But under the somber mood lay a twist of humour. When I stopped by Mission Control, I found a mockup of “Flying the Cassini Spacecraft for Dummies” on the desk of Cassini’s Mission Ace, the engineer who monitors the spacecraft in real time. When I visited again on Thursday, the room was fully-staffed with Cassini’s final team and the crew responded to our photos of them in their fishbowl by standing in unison to photograph us in return.

I found Bellerose on Cassini’s second-to-last shift, monitoring telemetry to ensure the spacecraft was still functioning perfectly. She waved at me through the glass, her earlier claims of needing a nap undercut by her cheerful enthusiasm. She was excited to actually see the thrusters fire in Saturn’s atmosphere, and to witness the force she’d used to guide Cassini through Saturn’s moons at work in the mission’s final minute.

I joined others to stand vigil for Cassini in the darkness of Friday morning at JPL while hundreds more of Cassini’s extended family gathered across town at Caltech. During NASA TV’s countdown to Saturn entry, scientists and engineers broke into cheers and applause each time one of their team appeared on the enormous screen dominating the auditorium.

Finally, it was time: Cassini’s radio heartbeat, its real-time scientific data streaming directly to the enormous Deep Space Network antenna in Canberra, Australia, jittered across the screen. The seconds ticked down to expected mission end, leaving a pregnant silence.

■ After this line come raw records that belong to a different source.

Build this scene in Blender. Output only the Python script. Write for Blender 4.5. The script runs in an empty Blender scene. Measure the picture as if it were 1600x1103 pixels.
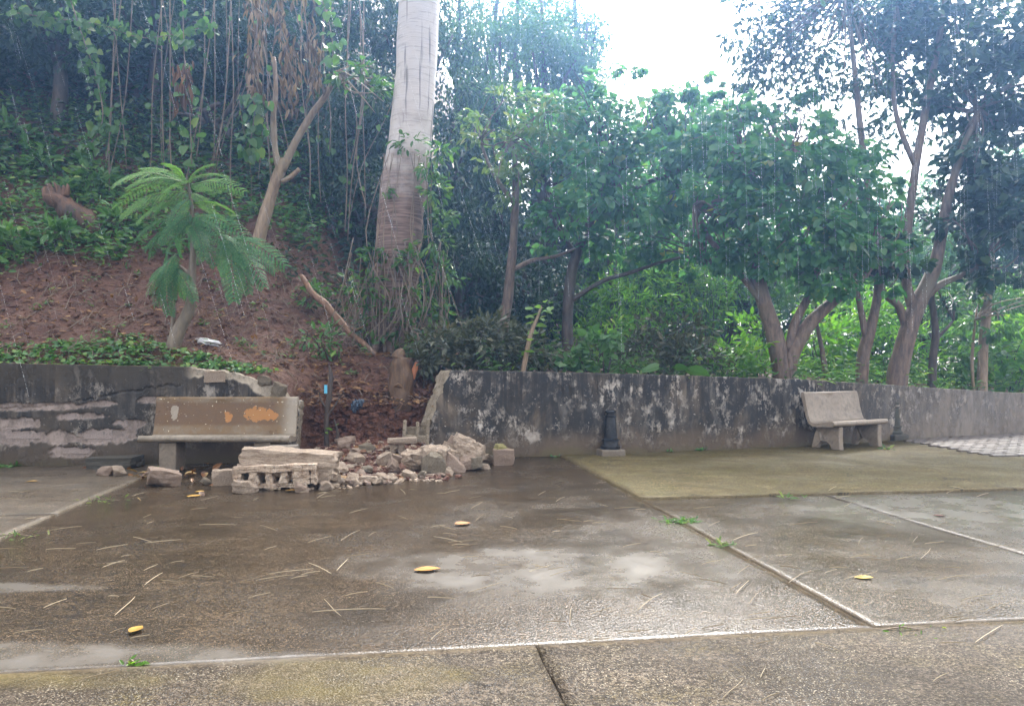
import bpy, bmesh, math, random
import numpy as np
from mathutils import Vector, Matrix, noise as mn

random.seed(7)
rng = np.random.default_rng(7)
SC = bpy.context.scene
COL = SC.collection

# ------------------------------------------------------------------ camera, sky, sun, exposure
FPX, CH, HY = 1208.0, 1.42, 575.0
TH = math.radians(8.3)      # the paving grid's turn
cd = bpy.data.cameras.new('camera')
cam = bpy.data.objects.new('camera', cd); COL.objects.link(cam)
cam.location = (0, 0, CH); cam.rotation_euler = (math.pi / 2, 0, 0)
cd.sensor_fit = 'HORIZONTAL'; cd.sensor_width = 36; cd.lens = 36 * FPX / 1600
cd.shift_y = (HY - 551.5) / 1600
cd.clip_end = 400; cd.clip_start = 0.05
SC.camera = cam

SUN_EL, SUN_AZ = math.radians(47), math.radians(15)      # azimuth from +Y towards +X
w = bpy.data.worlds.new('World'); SC.world = w; w.use_nodes = True
nt = w.node_tree; nt.nodes.clear()
sky = nt.nodes.new('ShaderNodeTexSky'); sky.sky_type = 'NISHITA'; sky.sun_disc = False
sky.sun_elevation = SUN_EL; sky.sun_rotation = SUN_AZ
sky.air_density = 1.0; sky.dust_density = 4.0; sky.ozone_density = 1.0
hs = nt.nodes.new('ShaderNodeHueSaturation'); hs.inputs['Saturation'].default_value = 0.12
bg = nt.nodes.new('ShaderNodeBackground'); bg.inputs['Strength'].default_value = 0.15
wo = nt.nodes.new('ShaderNodeOutputWorld')
nt.links.new(sky.outputs[0], hs.inputs['Color']); wt = nt.nodes.new('ShaderNodeMix'); wt.data_type = 'RGBA'; wt.blend_type = 'MULTIPLY'; wt.inputs[0].default_value = 1; wt.inputs[7].default_value = (1.05, 1, .92, 1)
nt.links.new(hs.outputs[0], wt.inputs[6]); nt.links.new(wt.outputs[2], bg.inputs[0]); nt.links.new(bg.outputs[0], wo.inputs[0])
ld = bpy.data.lights.new('sun', 'SUN'); ld.energy = .85; ld.angle = math.radians(18); ld.color = (1, .96, .9)
sun = bpy.data.objects.new('sun', ld); COL.objects.link(sun)
sd = Vector((math.sin(SUN_AZ) * math.cos(SUN_EL), math.cos(SUN_AZ) * math.cos(SUN_EL), math.sin(SUN_EL)))
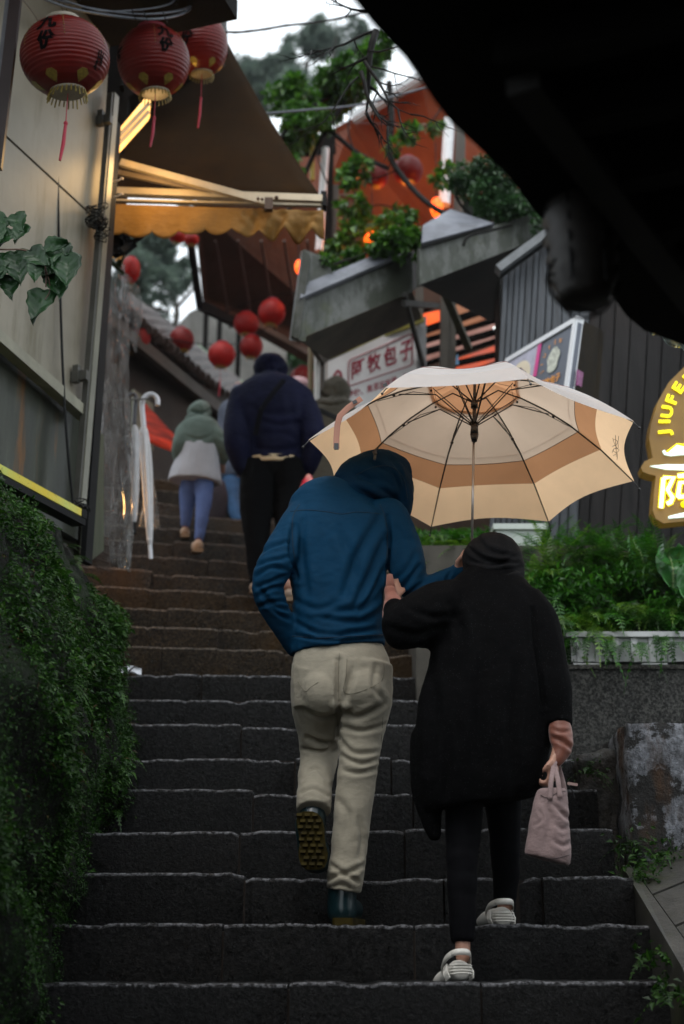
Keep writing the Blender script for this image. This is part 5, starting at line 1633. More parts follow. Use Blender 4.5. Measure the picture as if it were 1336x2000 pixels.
# ------------------------------------------------------------------ handbag
bag = thing('handbag', 'dusty mauve fabric tote bag with two straps held at the right side', 'bag', P(1075, 1680, 4.62))
M_bag = fabric('mauve_canvas', (0.24, 0.17, 0.165), 0.7, 0.1, 700, 0.25, 0.25, 0.1, 0.0, 0.5)
mb = MB()
T(mb, [(1078, 1540, 4.60, 26, .55), (1078, 1552, 4.60, 31, .6), (1074, 1600, 4.60, 38, .62), (1072, 1640, 4.60, 43, .62), (1070, 1668, 4.60, 46, .62), (1068, 1680, 4.60, 45, .6)], 24, rounded=False)
fold = [([(1060, 1560), (1075, 1600), (1065, 1660)], 7, 5), ([(1080, 1570), (1100, 1590), (1112, 1600)], 4, 7), ([(1080, 1640), (1098, 1652), (1115, 1645)], 4, 5), ([(1085, 1610), (1100, 1620), (1112, 1612)], 4, 4), ([(1052, 1580), (1060, 1600), (1045, 1612)], 3, 4)]
b = body_mesh('bag_body', mb, M_bag, bag, 0.0055, 2, fold, 0.003, (9, 9, 9), 0.001)
drape(b, [(1028, 1666), (1050, 1674), (1085, 1676), (1116, 1668)], 0.0016, 'base_seam', fabric('bag_thread', (0.07, 0.05, 0.05), 0.8), b)
drape(b, [(1056, 1553), (1070, 1558), (1090, 1548), (1108, 1545)], 0.0014, 'rim_seam', fabric('bag_thread2', (0.07, 0.05, 0.05), 0.8), b)
for pts in ([(1074, 1562, 4.56), (1076, 1530, 4.57), (1080, 1505, 4.6), (1086, 1484, 4.63), (1093, 1505, 4.66), (1100, 1530, 4.66), (1104, 1552, 4.66)], [(1094, 1558, 4.56), (1090, 1525, 4.58), (1082, 1492, 4.62), (1078, 1486, 4.64)]):
    q = PS(pts, 4)
    MB().tube(q, [(0.0085, 0.002)] * len(q), 8, ref=(0, 1, 0)).build('strap', M_bag, bag, True)
m = MB(); m.beam(P(1108, 1530, 4.6), P(1128, 1533, 4.6), 0.007, 0.009); m.build('toggle', plain('toggle_pink', (0.3, 0.2, 0.18), 0.5, 0.1), bag)
m = MB(); m.tube([P(1108, 1532, 4.6), P(1118, 1545, 4.6), P(1122, 1560, 4.6)], 0.002, 5); m.build('cord', M_rubber, bag)

# ------------------------------------------------------------------ the big umbrella
umb = thing('umbrella', 'large open beige double canopy umbrella with tan band, seen from below', 'umbrella', P(927, 1100, 4.95))
UC = P(927, 900, 4.95)
UR = 330 * mpp(UC)
tiltm = Matrix.Rotation(R(-6.5), 3, 'X') @ Matrix.Rotation(R(2.1), 3, 'Y')
HT = 0.335
def prof_h(t):   # t = r/R
    return HT * (1 - abs(t) ** 2.0)
ROT0 = R(-90 - 22.5 + -11)
def U(x, y, z): return UC + tiltm @ Vector((x, y, z))
def tipdir(k):
    a = ROT0 + k * math.pi / 4
    return Vector((math.cos(a), math.sin(a), 0))
def canopy_pt(k, s, t, lift=0.0):
    """gore k, s 0..1 between ribs, t 0..1 out from the crown"""
    a, b = tipdir(k), tipdir(k + 1)
    p = a.lerp(b, s)
    sc = 1 - 0.05 * math.sin(math.pi * s) * t * t * 2.0 * 0.6     # scalloped hem
    sag = -0.020 * math.sin(math.pi * s) * math.sin(math.pi * min(1, t)) - 0.0
    r = t * UR
    chord = (a.lerp(b, s)).length
    return U(p.x * r * sc, p.y * r * sc, prof_h(t) + sag + lift + 0.012 * math.sin(math.pi * s) * t * t)
def canvas_mat(name, under, outer, trans, thru=None):
    n = N(name)
    g = n.new('ShaderNodeNewGeometry')
    base = n.mix(g.outputs['Backfacing'], outer, under)
    w = n.ramp(n.noise(8, 5), [(0.3, (0.94,) * 3), (0.7, (1.04,) * 3)])
    c = n.mix(1.0, base, w, 'MULTIPLY')
    n.set(Base_Color=c, Roughness=0.55, Normal=n.bump(n.noise(700, 2), 0.1, 0.001, n.bump(n.noise(14, 4), 0.18, 0.01)))
    tr = n.new('ShaderNodeBsdfTranslucent'); n.t.links.new(n.mix(1.0, thru or under, w, 'MULTIPLY'), tr.inputs[0])
    mx = n.new('ShaderNodeMixShader'); mx.inputs[0].default_value = trans
    n.t.links.new(n.b.outputs[0], mx.inputs[1]); n.t.links.new(tr.outputs[0], mx.inputs[2]); n.t.links.new(mx.outputs[0], n.out.inputs[0])
    return n.mat
WHT = (0.84, 0.79, 0.76)
M_u1 = canvas_mat('umbrella_inner', (0.50, 0.38, 0.27), WHT, 0.54, (0.68, 0.52, 0.39))
M_u2 = canvas_mat('umbrella_band', (0.36, 0.18, 0.09), WHT, 0.54, (0.55, 0.27, 0.13))
M_u3 = canvas_mat('umbrella_outer', (0.74, 0.50, 0.30), WHT, 0.58, (1.0, 0.68, 0.41))
M_u4 = canvas_mat('umbrella_vent', (0.42, 0.20, 0.10), WHT, 0.54, (0.72, 0.36, 0.18))
T1, T2 = 0.66, 0.80
for k in range(8):
    m = MB()
    ts = list(np.linspace(0.27, T1, 8)) + list(np.linspace(T1, T2, 4))[1:] + list(np.linspace(T2, 1.0, 6))[1:]
    ns_ = 12
    vs = [canopy_pt(k, s / ns_, t) for t in ts for s in range(ns_ + 1)]
    m.v = [tuple(v) for v in vs]
    for j in range(len(ts) - 1):
        mi = 0 if ts[j + 1] <= T1 + 1e-6 else (1 if ts[j + 1] <= T2 + 1e-6 else 2)
        for i in range(ns_):
            m.f.append((j * (ns_ + 1) + i, (j + 1) * (ns_ + 1) + i, (j + 1) * (ns_ + 1) + i + 1, j * (ns_ + 1) + i + 1)); m.m.append(mi)
    m.build('canopy_panel', [M_u1, M_u2, M_u3], umb, True)
    # upper vent layer
    m = MB()
    tv = list(np.linspace(0.0, 0.295, 8))
    vs = [canopy_pt(k, s / ns_, t, 0.022 * (1 - t / 0.3) + 0.004 + 0.012 * math.sin(math.pi * s / ns_) * t) for t in tv for s in range(ns_ + 1)]
    m.v = [tuple(v) for v in vs]
    for j in range(len(tv) - 1):
        for i in range(ns_):
            m.f.append((j * (ns_ + 1) + i, (j + 1) * (ns_ + 1) + i, (j + 1) * (ns_ + 1) + i + 1, j * (ns_ + 1) + i + 1)); m.m.append(0)
    m.build('vent_panel', M_u4, umb, True)
M_rib_b = plain('black_rib', (0.01, 0.01, 0.011), 0.35, 0.2, spec=0.6)
M_tan = fabric('tan_tape', (0.35, 0.17, 0.12), 0.7)
hub = U(0, 0, prof_h(0) - 0.085)
run = U(0, 0, prof_h(0) - 0.19)
for k in range(8):
    d = tipdir(k)
    def rp_(t, l=-0.006): return U(d.x * UR * t, d.y * UR * t, prof_h(t) + l)
    m = MB(); m.tube([hub] + [rp_(t) for t in (0.15, 0.3, 0.45, 0.6, 0.8, 1.0)] + [rp_(1.03, -0.012)], [0.003, 0.003, 0.003, 0.0032, 0.0034, 0.003, 0.0022, 0.002], 6); rib = m.build('rib', M_rib_b, umb, True)
    m = MB(); m.tube([run, rp_(0.24, -0.05), rp_(0.47, -0.016)], 0.0026, 6)
    m.tube([run + Vector((0, 0, 0.01)), rp_(0.26, -0.02)], 0.0018, 5)
    m.tube([rp_(0.24, -0.05), rp_(0.38, -0.022), rp_(0.60, -0.012)], 0.0014, 5); m.build('stretcher', M_rib_b, umb, True)
    m = MB(); m.ball(rp_(0.5, -0.012), 0.007, seg=8, rings=6); m.ball(rp_(0.27, -0.03), 0.005, seg=8, rings=6); m.build('joint', M_rib_b, rib, True)
    m = MB(); m.ball(rp_(1.03, -0.012), 0.005, seg=8, rings=6); m.build('rib_tip', M_rib_b, rib, True)
    # elastic between neighbouring struts
    d2 = tipdir(k + 1)
    a = U(d.x * UR * .25, d.y * UR * .25, prof_h(.25) - 0.035); b = U(d2.x * UR * .25, d2.y * UR * .25, prof_h(.25) - 0.035)
    m = MB(); m.tube([a, a.lerp(b, .5) - Vector((0, 0, 0.01)), b], 0.001, 4); m.build('tie_wire', M_rib_b, umb)
# dark seam lines under the gores and thin red-brown line on the outside
for k in range(8):
    m = MB(); m.tube([canopy_pt(k, s, T1, -0.002) for s in np.linspace(0, 1, 9)], 0.0013, 4); m.build('seam', M_rib_b, umb)
    m = MB(); m.tube([canopy_pt(k, s, 0.62, 0.003) for s in np.linspace(0, 1, 9)], 0.0008, 4); m.build('outer_seam', plain('seam_brown', (0.3, 0.08, 0.06), 0.7, 0.1) if k == 0 else bpy.data.materials['seam_brown'], umb)
# shaft, runner, handle, ferrule
grip = P(900, 1085, 5.0)
botm = P(922, 1050, 4.96)
M_shaft = plain('shaft_steel', (0.4, 0.36, 0.33), 0.3, 0.1, metal=0.8)
ax_d = (hub - P(921, 1105, 4.98)).normalized()
low = hub - ax_d * 0.66
MB().tube([hub, low], 0.0048, 10).build('shaft', M_shaft, umb, True)
m = MB(); m.tube([hub + ax_d * 0.02, run - ax_d * 0.055], [0.007, 0.009], 10); m.tube([run + ax_d * 0.01, run - ax_d * 0.03], [0.014, 0.016], 12); m.tube([run - ax_d * 0.03, run - ax_d * 0.06], [0.017, 0.010], 12); m.tube([hub + ax_d * 0.01, hub - ax_d * 0.02], 0.014, 12)
m.build('runner', M_rib_b, umb, True)
MB().tube([hub, hub + ax_d * 0.09], 0.006, 8).build('ferrule', M_rib_b, umb, True)
MB().tube([low + ax_d * 0.04, low - ax_d * 0.1], [0.013, 0.012], 10).build('handle', plain('cane_handle', (0.35, 0.22, 0.12), 0.5, 0.2), umb, True)
# closure strap hanging over the left edge
k = 5
q = [P(752, 750, 4.52), P(700, 790, 4.56), P(665, 812, 4.60), P(658, 830, 4.60), P(657, 855, 4.60), P(657, 880, 4.60)]
q = [P(x, y, 4.58) for x, y in ((706, 778), (680, 796), (664, 812), (659, 830), (657, 855), (657, 876))]
MB().tube(q, [(0.011, 0.001)] * 6, 6, ref=(0, 1, 0)).build('strap', M_tan, umb)
for (x, y) in ((752, 752), (693, 785), (657, 872)):
    m = MB(); m.box(P(x, y, 4.57), (0.016, 0.004, 0.024 if y > 800 else 0.012), Matrix.Rotation(R(0 if y > 800 else -25), 3, 'Y')); m.build('strap_patch', M_rib_b, umb)
# little clip at the top of the man's hood
m = MB(); m.tube([P(732, 898, 4.97), P(733, 880, 4.97)], 0.005, 6); m.ball(P(733, 886, 4.97), 0.008); m.tube([P(728, 884, 4.97), P(739, 876, 4.97)], 0.003, 5)
m.build('rib_clip', M_rib_b, umb)
# scribbled print on the right panel
def U_pt(px, py):
    return P(px, py, 4.9)
mb = MB()
base_k = [kk for kk in range(8)]
best = None
for kk in range(8):
    c = canopy_pt(kk, 0.5, 0.88)
    xx, yy = proj(np.array([tuple(c)]))
    e_ = abs(xx[0] - 1205) + abs(yy[0] - 890)
    if best is None or e_ < best[0]: best = (e_, kk)
kk = best[1]
mesh_t = BVHTree.FromPolygons([canopy_pt(kk, s / 8, 0.7 + 0.3 * t / 8) for t in range(9) for s in range(9)], [(t * 9 + s, t * 9 + s + 1, (t + 1) * 9 + s + 1, (t + 1) * 9 + s) for t in range(8) for s in range(8)])
for line in ([(1197, 856), (1201, 868), (1207, 876), (1206, 862), (1199, 858)], [(1196, 872), (1206, 866), (1208, 852)], [(1197, 880), (1204, 884), (1209, 878), (1200, 876), (1196, 884)], [(1198, 890), (1206, 886), (1205, 898)], [(1202, 850), (1203, 870), (1204, 892)]):
    out = []
    for q in spline([(x, y, 0) for x, y in line], 4):
        d = ray(q[0], q[1]).normalized()
        h = mesh_t.ray_cast(Vector((0, 0, 0)), d)
        if h[0] is not None: out.append(h[0] - d * 0.001)
    if len(out) > 2: mb.tube(out, 0.0011, 4)
if mb.v: mb.build('scribble_print', M_rib_b, umb)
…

Then disbelieving, gasping whispers as the signal continued. A break, the signal was reacquired — was that Cassini’s thrusters fighting Saturn’s storms? — a break again, then it was lost forever.

Applause broke the silence, and quickly grew into a standing ovation in tribute to both the robot and human team that made it possible. So many who were so uncertain how they were going to feel found themselves overwhelmed with emotion. Proud, yet lost and saddened by the dissolution of not just the spacecraft, but their extended Cassini family.